Il completamento dell’orario è disciplinato, infatti, da altra normativa che presuppone la presentazione da parte degli interessati di apposita domanda e la formazione di apposita graduatoria. Tale domanda, sembra pacifico dagli atti, non risulta sia mai stata presentata dall’attuale ricorrente, né risulta che lo stesso abbia mai impugnato le relative graduatorie o gli aumenti di orario concessi, o intimato i soggetti cui tale aumento di orario era stato assegnato.

Per cui ritiene la Sezione che correttamente l’Amministrazione ha "confermato" il ricorrente per le sole ore in atto al momento della domanda e non ha anche disposto un incremento orario, anche perché – come chiaramente si legge nella predetta deliberazione del Direttore Generale – essendosi ridotto il lavoro nel settore della tutela sociale, erano in servizio presso l’Azienda molti psicologi convenzionati che non avevano ancora raggiunto il massimale in questione; per cui in caso di aumento delle ore avrebbe dovuto seguirsi la predetta procedura concorsuale tra i vari aspiranti, prevista dalla contrattazione collettiva.

4. – Alla luce delle suesposte considerazioni il ricorso in esame deve, conseguentemente, essere respinto, in quanto la sentenza di cui si lamenta il giudicato non contiene alcuna statuizione favorevole al ricorrente in ordine all’aumento dell’orario.

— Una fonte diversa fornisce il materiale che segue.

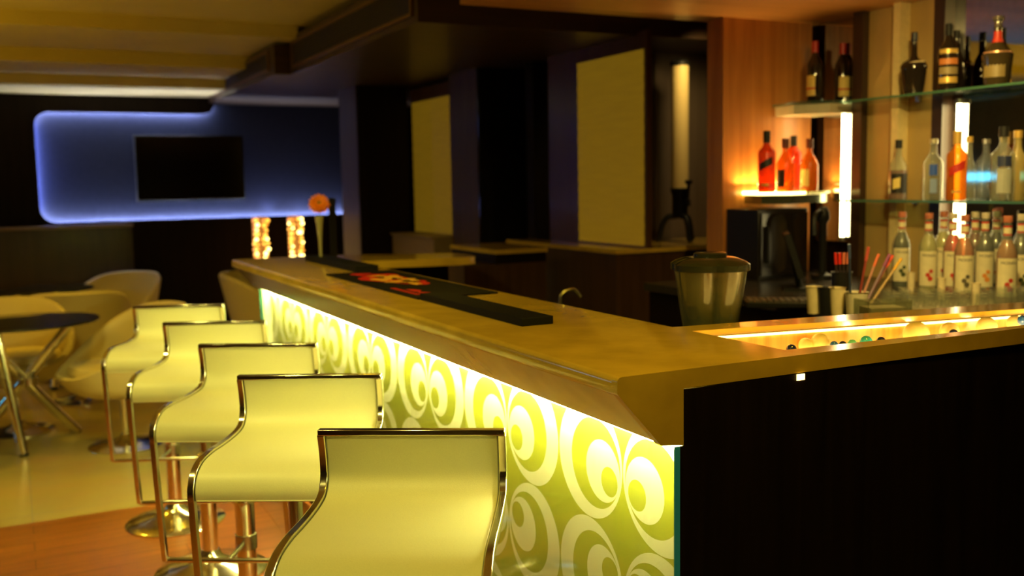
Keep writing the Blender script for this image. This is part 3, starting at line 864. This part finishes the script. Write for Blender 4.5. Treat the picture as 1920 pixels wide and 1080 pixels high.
# ================================================================== BACK BAR: worktop, shelves
wt = empty('back_worktop', (3.1, 2.7, 0), 0, 'dark back bar worktop below the glass shelves', 'worktop')
MB().box(-.50, .56, -.66, 1.09, .93, .965).build('work_surface', mat('dark_worktop', (.035, .030, .030), .25), wt)
MB().box(-.47, .56, -.66, 1.09, 0, .93).build('cabinet', DARKW, wt)
us = empty('under_counter_shelf', (1.85, 2.13, 0), 0, 'dark work shelf inside the bar carrying the blender jar', 'shelf')
MB().box(-.40, .30, -.165, .20, .90, .93).build('shelf_board', mat('dark_worktop', (.035, .030, .030), .25), us)
MB().box(-.38, .28, -.15, .18, 0, .90).build('cabinet', DARKW, us)

def shelf(name, poly, z, th, lab, lit=None):
    e = empty(name, (poly[0][0], poly[0][1], z), 0, lab, 'glass shelf')
    pts = [(a - poly[0][0], b - poly[0][1]) for a, b in poly]
    MB().prism(pts, 'Z', -th, 0).build('glass_board', SHELFG, e)
    return e
S1z, S2z = 1.785, 1.333
for z, lab in ((S1z, 'upper glass shelf carrying the dark liqueur bottles before the mirror'), (S2z, 'lower glass shelf carrying the clear and amber spirit bottles')):
    e = shelf('glass_shelf', [(3.60, 3.43), (3.44, 3.43), (3.44, 1.6), (3.60, 1.6)], z, .010, lab)
    for y in (-.30, -1.2):
        MB().box(.0, .045, y - .008, y + .008, -.022, -.0105).build('bracket', STEEL, e)
    MB().box(-.1605, -.160, -1.83, 0, -.0095, -.0005).build('front_edge', mat('shelf_edge_green', (.07, .18, .11), .15), e)
c_up = shelf('corner_shelf', [(3.64, 3.49), (3.64, 3.79), (3.36, 3.79), (3.33, 3.62), (3.44, 3.49)], 1.795, .012, 'upper corner glass shelf under the two red capped wine bottles')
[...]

Le spese, come di regola (art. 26 del codice del processo amministrativo ed art. 92 del cod. proc. civ., così come modificato dall’art. 45, n. 11, della L. 18 giugno 2009, n. 69), seguono la soccombenza e si liquidano in dispositivo.

P.Q.M.

Il Tribunale Amministrativo Regionale per l’Abruzzo – Sezione staccata di Pescara (Sezione Prima)

definitivamente pronunciando sul ricorso, come in epigrafe proposto, lo respinge.

Condanna il ricorrente al pagamento a favore dell’Amministrazione resistente delle spese e degli onorari di giudizio che liquida nella complessiva somma di Euro 2.000 (duemila), oltre agli accessori di legge (IVA, CAP e spese generali).

Ordina che la presente sentenza sia eseguita dall’autorità amministrativa.

Testo non ufficiale. La sola stampa del bollettino ufficiale ha carattere legale.